No deal means losing our free trade with the EU. As my noble friend the Minister said in his opening remarks that business should be ready for no deal, I ask him when the temporary tariff regime will be published. How will smaller businesses be supported, given that we are just four weeks from 31 October? Could he tell me if there is any democratic evidence that the British people insist that 31 October must be a hard Brexit deadline?

No deal is not the will of the people. For example, in the general election in 2017, more than 17 million people voted for parties opposed to no deal. In the 2019 EU elections, 54% of voters rejected no-deal parties. How does this square with the Prime Minister’s conference speech today that we must,

“dedicate ourselves again to that simple proposition that we are here to serve the democratic will of the British people”?

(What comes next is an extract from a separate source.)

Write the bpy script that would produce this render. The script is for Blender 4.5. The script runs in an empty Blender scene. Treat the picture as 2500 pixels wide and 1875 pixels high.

In his article after the 2016 referendum, the Prime Minister stated that 16 million wanted to remain, so:

“We who are part of this narrow majority … must reach out, we must heal, we must build bridges”— at that stage, I do not think he meant from Britain to Ireland—

“because it is clear that some have feelings of dismay, and of loss, and confusion”.

I totally support these sentiments, but what has happened to the man who penned them? Today’s supposed plans for the Irish border are, as many noble Lords have pointed out, not necessarily going to produce a deal. They do not seem to be designed to. Therefore, we are still heading either for an extension or no deal— 40 years of integration discarded.

Burke warned against sudden extreme change, so I finish with his wise words, which have helped me keep going in the face of so much madness:

“Never despair, but if you do, work on in despair”.